Paper detail

Evolutionary Stability of Other-Regarding Preferences Under Complexity Costs

The evolution of preferences that account for other agents' fitness, or other-regarding preferences, has been modeled with the "indirect approach" to evolutionary game theory. Under the indirect evolutionary approach, agents make decisions by optimizing a subjective utility function. Evolution may select for subjective preferences that differ from the fitness function, and in particular, subjective preferences for increasing or reducing other agents' fitness. However, indirect evolutionary models typically artificially restrict the space of strategies that agents might use (assuming that agents always play a Nash equilibrium under their subjective preferences), and dropping this restriction can undermine the finding that other-regarding preferences are selected for. Can the indirect evolutionary approach still be used to explain the apparent existence of other-regarding preferences, like altruism, in humans?
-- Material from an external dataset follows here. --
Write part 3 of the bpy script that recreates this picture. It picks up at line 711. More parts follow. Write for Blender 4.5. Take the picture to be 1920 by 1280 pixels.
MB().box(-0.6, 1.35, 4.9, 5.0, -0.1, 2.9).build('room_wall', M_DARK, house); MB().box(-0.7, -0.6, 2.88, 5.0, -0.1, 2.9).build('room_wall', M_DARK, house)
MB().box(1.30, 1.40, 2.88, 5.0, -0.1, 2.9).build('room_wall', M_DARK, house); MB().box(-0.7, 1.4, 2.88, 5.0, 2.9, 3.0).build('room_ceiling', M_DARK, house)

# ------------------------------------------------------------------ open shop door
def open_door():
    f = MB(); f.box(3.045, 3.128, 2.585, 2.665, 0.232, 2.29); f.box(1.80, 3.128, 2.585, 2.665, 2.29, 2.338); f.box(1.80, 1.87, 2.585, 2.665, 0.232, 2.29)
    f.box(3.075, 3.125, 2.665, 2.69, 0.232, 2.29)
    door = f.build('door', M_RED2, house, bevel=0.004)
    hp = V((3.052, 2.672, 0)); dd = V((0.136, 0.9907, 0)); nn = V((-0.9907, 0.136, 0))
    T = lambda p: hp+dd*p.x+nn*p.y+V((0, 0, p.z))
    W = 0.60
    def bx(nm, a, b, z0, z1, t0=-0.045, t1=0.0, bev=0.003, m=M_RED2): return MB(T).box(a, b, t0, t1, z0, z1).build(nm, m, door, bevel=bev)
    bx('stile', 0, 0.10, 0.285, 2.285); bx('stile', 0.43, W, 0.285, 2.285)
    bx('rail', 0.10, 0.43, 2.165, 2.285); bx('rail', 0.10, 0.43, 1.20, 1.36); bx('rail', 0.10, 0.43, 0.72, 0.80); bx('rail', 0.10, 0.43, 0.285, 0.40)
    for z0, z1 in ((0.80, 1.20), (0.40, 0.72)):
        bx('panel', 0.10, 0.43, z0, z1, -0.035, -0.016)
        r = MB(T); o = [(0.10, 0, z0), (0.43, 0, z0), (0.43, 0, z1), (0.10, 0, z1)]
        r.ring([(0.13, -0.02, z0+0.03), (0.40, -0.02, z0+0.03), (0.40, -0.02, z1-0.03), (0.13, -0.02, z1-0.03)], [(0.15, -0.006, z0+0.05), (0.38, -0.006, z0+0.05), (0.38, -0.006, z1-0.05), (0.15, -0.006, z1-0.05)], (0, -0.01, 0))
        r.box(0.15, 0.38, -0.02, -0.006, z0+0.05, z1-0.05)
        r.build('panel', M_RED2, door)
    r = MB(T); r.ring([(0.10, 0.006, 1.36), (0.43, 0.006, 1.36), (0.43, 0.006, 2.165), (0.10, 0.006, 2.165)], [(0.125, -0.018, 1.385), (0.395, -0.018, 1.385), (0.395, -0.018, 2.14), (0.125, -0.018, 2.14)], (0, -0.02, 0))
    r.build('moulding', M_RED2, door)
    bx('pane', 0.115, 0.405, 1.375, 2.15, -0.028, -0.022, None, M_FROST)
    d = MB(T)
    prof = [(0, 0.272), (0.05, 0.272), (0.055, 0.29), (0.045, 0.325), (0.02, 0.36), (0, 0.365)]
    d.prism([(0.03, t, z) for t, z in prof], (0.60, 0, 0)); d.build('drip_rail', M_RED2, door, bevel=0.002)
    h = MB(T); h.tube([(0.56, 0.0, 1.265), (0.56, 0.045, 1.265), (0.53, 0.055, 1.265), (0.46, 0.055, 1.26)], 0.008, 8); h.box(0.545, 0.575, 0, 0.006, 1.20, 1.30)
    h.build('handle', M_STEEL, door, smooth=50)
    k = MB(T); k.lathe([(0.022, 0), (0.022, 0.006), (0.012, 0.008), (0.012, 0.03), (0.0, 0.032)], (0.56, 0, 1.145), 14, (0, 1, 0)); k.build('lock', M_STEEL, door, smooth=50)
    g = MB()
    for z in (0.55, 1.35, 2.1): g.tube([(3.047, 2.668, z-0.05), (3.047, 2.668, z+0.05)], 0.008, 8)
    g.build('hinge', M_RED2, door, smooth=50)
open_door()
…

We argue that it can, by accounting for the costs associated with the complexity of strategies, giving (to our knowledge) the first account of the relationship between strategy complexity and the evolution of preferences. Our model formalizes the intuition that agents face tradeoffs between the cognitive costs of strategies and how well they interpolate across contexts. For a single game, these complexity costs lead to selection for a simple fixed-action strategy, but across games, when there is a sufficiently large cost to a strategy's number of context-specific parameters, a strategy of maximizing subjective (other-regarding) utility is stable again. Overall, our analysis provides a more nuanced picture of when other-regarding preferences will evolve.